Figma Shapes and Pen Tool

Shapes form the building blocks of every design in Figma. Buttons, icons, cards, and illustrations all start as basic shapes. The pen tool lets you draw any custom shape that the basic tools cannot produce.

Basic Shape Tools

Figma provides six built-in shapes accessible from the toolbar or keyboard shortcuts.

  • Rectangle (R) – Draws squares and rectangles.
  • Ellipse (O) – Draws circles and ovals.
  • Line (L) – Draws straight lines.
  • Arrow (Shift + L) – Draws a line with an arrowhead.
  • Polygon – Draws triangles, pentagons, hexagons (set the number of sides).
  • Star – Draws stars (control the number of points and inner radius).

To draw any shape, select its tool, then click and drag on the canvas. Hold Shift while dragging to constrain the shape to equal proportions — a perfect circle or a perfect square.

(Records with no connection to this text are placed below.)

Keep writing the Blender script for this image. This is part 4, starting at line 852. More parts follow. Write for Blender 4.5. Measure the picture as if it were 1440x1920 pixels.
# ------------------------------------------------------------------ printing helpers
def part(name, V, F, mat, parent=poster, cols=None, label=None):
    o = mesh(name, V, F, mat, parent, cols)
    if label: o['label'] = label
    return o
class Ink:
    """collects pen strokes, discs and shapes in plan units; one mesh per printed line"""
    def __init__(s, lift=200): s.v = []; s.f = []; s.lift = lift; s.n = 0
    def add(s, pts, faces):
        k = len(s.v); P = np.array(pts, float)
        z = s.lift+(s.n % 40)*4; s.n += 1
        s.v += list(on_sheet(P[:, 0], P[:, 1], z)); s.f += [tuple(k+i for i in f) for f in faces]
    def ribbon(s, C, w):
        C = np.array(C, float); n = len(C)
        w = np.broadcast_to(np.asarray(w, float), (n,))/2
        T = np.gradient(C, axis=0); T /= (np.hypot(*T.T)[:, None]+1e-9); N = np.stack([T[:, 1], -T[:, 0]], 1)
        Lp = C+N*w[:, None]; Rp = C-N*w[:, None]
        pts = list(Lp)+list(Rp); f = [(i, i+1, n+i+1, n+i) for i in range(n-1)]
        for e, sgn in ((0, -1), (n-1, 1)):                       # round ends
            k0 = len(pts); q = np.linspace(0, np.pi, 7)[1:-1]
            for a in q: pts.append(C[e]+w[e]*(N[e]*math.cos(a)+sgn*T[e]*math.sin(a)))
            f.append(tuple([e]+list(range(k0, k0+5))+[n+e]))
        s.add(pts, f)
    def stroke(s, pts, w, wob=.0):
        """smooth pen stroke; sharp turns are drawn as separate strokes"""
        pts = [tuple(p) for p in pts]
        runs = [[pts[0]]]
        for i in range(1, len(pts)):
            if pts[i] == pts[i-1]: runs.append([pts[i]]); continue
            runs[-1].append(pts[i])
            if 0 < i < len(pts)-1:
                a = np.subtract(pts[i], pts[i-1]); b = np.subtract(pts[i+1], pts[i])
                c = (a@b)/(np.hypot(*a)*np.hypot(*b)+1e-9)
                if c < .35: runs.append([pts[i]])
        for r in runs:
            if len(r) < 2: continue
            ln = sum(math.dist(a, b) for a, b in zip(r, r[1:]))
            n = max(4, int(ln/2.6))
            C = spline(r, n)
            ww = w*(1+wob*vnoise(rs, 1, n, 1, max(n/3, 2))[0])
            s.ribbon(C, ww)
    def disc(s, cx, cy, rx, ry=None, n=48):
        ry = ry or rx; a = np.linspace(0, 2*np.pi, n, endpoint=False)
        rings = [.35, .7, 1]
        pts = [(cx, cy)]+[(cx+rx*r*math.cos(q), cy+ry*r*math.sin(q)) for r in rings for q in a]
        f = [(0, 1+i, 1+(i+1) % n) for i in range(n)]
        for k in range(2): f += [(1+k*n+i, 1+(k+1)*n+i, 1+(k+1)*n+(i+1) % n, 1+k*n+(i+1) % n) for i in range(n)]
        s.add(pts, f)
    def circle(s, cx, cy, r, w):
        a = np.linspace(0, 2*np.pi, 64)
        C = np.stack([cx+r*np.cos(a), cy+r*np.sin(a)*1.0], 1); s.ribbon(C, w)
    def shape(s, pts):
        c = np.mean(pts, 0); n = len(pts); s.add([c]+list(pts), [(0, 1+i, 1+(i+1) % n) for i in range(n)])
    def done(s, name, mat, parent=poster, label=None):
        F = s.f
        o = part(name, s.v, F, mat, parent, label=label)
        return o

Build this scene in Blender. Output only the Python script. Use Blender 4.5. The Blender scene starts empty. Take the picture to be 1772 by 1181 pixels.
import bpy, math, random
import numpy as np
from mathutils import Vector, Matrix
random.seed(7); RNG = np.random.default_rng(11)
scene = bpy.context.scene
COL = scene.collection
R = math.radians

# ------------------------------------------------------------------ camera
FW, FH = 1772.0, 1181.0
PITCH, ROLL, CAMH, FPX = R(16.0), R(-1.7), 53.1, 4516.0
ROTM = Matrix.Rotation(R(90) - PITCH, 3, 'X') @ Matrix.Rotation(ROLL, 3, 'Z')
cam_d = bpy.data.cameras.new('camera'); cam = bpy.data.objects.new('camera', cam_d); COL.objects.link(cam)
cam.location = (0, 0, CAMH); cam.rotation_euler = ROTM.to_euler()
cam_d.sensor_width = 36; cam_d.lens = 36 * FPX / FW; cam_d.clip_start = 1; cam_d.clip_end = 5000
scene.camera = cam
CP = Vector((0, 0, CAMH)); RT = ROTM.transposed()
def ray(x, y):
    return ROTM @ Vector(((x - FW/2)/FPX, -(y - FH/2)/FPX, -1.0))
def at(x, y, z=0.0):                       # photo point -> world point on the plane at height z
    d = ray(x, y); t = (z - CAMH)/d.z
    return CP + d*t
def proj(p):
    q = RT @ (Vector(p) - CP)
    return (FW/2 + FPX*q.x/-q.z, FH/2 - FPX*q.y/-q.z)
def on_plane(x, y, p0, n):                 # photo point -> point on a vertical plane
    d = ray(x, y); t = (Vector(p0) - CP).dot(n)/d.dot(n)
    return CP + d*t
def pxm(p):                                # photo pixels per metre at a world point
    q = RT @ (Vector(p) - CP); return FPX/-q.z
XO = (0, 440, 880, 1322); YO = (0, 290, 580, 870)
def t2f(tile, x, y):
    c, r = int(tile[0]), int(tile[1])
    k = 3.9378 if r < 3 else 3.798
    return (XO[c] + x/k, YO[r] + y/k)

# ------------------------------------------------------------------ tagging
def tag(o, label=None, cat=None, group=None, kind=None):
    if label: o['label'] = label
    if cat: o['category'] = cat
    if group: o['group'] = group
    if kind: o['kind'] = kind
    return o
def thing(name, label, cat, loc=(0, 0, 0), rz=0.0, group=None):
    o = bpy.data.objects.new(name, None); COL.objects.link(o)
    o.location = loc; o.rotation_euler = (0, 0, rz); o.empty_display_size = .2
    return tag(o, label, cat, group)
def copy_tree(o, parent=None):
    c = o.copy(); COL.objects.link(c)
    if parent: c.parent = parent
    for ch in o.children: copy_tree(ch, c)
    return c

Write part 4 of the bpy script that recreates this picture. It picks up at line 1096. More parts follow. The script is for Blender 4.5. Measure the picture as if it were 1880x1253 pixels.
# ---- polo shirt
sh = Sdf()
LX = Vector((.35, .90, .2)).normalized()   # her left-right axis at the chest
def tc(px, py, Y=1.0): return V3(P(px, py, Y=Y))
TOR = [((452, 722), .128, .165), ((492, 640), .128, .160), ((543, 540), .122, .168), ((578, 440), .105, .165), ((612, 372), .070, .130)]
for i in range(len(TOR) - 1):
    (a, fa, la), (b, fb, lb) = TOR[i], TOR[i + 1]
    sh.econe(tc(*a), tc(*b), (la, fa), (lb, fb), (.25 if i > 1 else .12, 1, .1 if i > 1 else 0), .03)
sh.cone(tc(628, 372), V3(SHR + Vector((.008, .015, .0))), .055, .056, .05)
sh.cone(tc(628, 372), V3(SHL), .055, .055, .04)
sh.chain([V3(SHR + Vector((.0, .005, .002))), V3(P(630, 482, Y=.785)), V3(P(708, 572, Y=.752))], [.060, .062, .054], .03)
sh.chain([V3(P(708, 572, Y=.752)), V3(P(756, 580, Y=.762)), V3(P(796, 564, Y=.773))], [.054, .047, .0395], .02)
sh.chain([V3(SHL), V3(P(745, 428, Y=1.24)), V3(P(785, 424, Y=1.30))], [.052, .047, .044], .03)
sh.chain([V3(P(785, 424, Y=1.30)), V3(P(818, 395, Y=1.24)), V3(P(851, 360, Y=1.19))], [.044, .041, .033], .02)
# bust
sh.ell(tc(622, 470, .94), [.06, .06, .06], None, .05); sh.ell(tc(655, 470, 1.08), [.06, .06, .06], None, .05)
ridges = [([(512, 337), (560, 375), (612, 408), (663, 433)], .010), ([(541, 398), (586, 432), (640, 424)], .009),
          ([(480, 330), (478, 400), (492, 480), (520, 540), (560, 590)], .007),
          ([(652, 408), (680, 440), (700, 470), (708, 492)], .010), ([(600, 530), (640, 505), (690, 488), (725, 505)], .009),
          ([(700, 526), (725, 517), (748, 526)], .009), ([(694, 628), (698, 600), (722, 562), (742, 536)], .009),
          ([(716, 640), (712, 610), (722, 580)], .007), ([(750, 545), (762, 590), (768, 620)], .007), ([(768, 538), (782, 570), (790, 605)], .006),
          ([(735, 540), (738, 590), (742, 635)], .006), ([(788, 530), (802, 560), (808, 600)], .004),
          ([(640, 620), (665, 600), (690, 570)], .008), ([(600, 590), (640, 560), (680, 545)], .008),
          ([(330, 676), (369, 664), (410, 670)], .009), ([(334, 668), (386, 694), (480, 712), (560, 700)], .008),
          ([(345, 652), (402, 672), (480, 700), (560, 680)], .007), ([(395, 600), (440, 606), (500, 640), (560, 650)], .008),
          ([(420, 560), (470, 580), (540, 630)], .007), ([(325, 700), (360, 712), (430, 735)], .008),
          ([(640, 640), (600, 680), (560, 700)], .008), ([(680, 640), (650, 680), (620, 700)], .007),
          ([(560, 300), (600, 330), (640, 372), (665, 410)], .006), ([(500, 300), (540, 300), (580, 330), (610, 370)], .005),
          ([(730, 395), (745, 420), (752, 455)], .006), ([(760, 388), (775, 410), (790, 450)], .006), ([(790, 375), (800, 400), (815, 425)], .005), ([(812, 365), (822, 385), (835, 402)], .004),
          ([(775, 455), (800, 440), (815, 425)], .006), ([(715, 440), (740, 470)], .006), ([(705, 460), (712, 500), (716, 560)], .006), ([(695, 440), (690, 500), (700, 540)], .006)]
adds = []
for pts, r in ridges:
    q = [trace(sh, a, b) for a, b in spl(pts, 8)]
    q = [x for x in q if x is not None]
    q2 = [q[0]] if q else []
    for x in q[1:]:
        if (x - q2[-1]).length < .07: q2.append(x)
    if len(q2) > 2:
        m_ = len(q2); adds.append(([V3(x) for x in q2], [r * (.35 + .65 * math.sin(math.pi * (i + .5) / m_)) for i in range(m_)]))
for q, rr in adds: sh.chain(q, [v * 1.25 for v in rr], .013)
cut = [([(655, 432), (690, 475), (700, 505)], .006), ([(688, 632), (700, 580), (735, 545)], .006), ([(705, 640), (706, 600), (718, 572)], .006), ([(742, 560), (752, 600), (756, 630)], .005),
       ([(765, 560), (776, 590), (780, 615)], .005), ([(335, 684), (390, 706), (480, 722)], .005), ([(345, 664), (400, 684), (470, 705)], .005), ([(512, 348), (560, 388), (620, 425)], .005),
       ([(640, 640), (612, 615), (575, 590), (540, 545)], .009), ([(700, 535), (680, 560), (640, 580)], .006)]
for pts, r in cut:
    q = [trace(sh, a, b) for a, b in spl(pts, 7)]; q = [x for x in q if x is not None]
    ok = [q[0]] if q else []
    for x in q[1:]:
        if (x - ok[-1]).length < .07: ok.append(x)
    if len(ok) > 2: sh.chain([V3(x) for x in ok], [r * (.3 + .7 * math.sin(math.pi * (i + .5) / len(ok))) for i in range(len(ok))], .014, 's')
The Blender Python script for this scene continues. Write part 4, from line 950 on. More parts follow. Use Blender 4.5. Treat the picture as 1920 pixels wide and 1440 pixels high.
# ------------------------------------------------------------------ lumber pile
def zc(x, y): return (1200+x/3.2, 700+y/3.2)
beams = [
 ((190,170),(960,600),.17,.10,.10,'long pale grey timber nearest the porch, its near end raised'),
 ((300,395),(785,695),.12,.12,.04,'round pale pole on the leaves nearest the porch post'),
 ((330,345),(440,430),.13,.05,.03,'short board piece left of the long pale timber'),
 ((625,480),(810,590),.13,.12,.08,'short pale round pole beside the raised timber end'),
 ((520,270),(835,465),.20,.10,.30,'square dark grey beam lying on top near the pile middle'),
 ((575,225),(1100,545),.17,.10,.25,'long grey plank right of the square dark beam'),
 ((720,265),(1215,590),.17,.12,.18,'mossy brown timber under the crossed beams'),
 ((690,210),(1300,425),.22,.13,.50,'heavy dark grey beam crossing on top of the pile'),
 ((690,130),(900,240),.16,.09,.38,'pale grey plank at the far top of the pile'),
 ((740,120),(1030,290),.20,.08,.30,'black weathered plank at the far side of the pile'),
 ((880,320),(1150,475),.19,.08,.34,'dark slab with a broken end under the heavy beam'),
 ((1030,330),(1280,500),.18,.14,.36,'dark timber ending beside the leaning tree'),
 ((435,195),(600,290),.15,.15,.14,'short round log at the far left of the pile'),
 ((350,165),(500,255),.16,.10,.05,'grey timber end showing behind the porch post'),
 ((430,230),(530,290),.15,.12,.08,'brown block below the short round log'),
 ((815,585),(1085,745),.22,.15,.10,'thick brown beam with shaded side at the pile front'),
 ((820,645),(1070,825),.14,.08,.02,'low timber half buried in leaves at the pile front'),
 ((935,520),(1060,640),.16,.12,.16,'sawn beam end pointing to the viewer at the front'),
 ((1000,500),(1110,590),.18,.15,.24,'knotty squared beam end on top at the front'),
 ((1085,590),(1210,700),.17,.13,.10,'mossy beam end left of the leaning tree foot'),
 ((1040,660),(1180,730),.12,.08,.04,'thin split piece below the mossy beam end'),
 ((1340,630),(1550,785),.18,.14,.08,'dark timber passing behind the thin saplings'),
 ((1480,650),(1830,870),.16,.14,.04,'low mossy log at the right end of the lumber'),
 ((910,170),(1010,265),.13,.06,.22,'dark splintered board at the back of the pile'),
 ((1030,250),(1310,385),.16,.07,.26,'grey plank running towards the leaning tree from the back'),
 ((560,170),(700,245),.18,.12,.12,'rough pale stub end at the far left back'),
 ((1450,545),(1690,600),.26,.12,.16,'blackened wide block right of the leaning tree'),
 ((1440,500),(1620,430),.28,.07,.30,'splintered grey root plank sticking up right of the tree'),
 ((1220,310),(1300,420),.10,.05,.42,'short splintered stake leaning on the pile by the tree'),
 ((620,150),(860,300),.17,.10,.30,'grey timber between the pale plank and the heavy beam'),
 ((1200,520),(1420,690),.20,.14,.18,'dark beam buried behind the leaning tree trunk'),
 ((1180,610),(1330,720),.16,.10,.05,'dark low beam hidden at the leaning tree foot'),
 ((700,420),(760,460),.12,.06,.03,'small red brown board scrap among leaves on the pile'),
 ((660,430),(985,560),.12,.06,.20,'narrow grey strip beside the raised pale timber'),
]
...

Shape Properties in the Right Panel

When you select a shape, the right panel shows its editable properties.

Rectangle Selected
------------------------------
X: 40      Y: 60
W: 200     H: 80
------------------------------
Corner Radius: [0]  [0]  [0]  [0]
(top-left, top-right, bottom-right, bottom-left)
------------------------------
Fill: [solid color or gradient]
Stroke: [width + position + color]
Effects: [shadow, blur]
------------------------------

Corner Radius

The corner radius rounds the corners of a rectangle. A radius of 0 produces sharp corners. A radius of 8 produces the slightly rounded corners common on buttons and cards. Clicking the radius icon switches between all-equal and individual-corner control.

Stroke Settings

Strokes draw an outline around a shape. Set the stroke width in pixels and choose whether it sits inside, outside, or centered on the shape's edge. The inside option is most predictable — it does not change the shape's outer dimensions.

The Pen Tool

The pen tool draws custom vector paths. A path consists of anchor points connected by straight or curved lines.

How Anchor Points Work

Anchor point = dot (corner or curve control)
Path segment = the line between two anchor points

Example: Drawing a triangle
  Click → Point A (top)
  Click → Point B (bottom-left)
  Click → Point C (bottom-right)
  Click → Point A again to close the path

Result: A triangle shape

Straight Lines vs Curves

Click to place a corner anchor point — this creates straight line segments. Click and drag to place a curve anchor point — this creates a smooth, curved segment (called a Bezier curve). The direction and length of the drag handle controls the shape of the curve.

Bezier Curve Controls:
       Handle ←→ Handle
             |
       Anchor Point
(dragging handle adjusts curve direction)

Editing Shapes with Vector Edit Mode

Double-click any shape (rectangle, ellipse, or custom path) to enter Vector Edit Mode. In this mode, you can:

  • Move individual anchor points
  • Add new anchor points by clicking on a path segment
  • Delete anchor points by selecting them and pressing Delete
  • Change a corner anchor to a smooth curve by selecting it and clicking the curve icon in the toolbar

Press Esc or click outside the shape to exit vector edit mode.

Boolean Operations

Boolean operations combine two or more shapes into one. Select two overlapping shapes, then choose a boolean operation from the toolbar dropdown (the icon shows overlapping circles).

Two shapes: Circle (A) + Rectangle (B)

Union       → Merges both into one outline
Subtract    → Removes B from A
Intersect   → Keeps only the overlapping area
Exclude     → Keeps everything except the overlapping area

Visual Example (Union):
  A = Circle    B = Rectangle
   ⬤ overlaps ▬
  Result: One combined shape outline

Flattening Paths

After a boolean operation, Figma keeps the original shapes as editable sub-layers. Press Ctrl/Cmd + E to flatten them into a single, non-editable path. Flatten only when you are certain you no longer need to adjust the individual shapes.

Practical Example: Drawing a Notification Icon

  1. Draw a circle (O) — 24 × 24 pixels.
  2. Draw a small rectangle at the bottom of the circle for the bell body.
  3. Use Union to merge them.
  4. Draw a tiny rectangle at the very bottom and use Subtract to cut a notch.
  5. The result is a simple bell-shaped notification icon made entirely from basic shapes.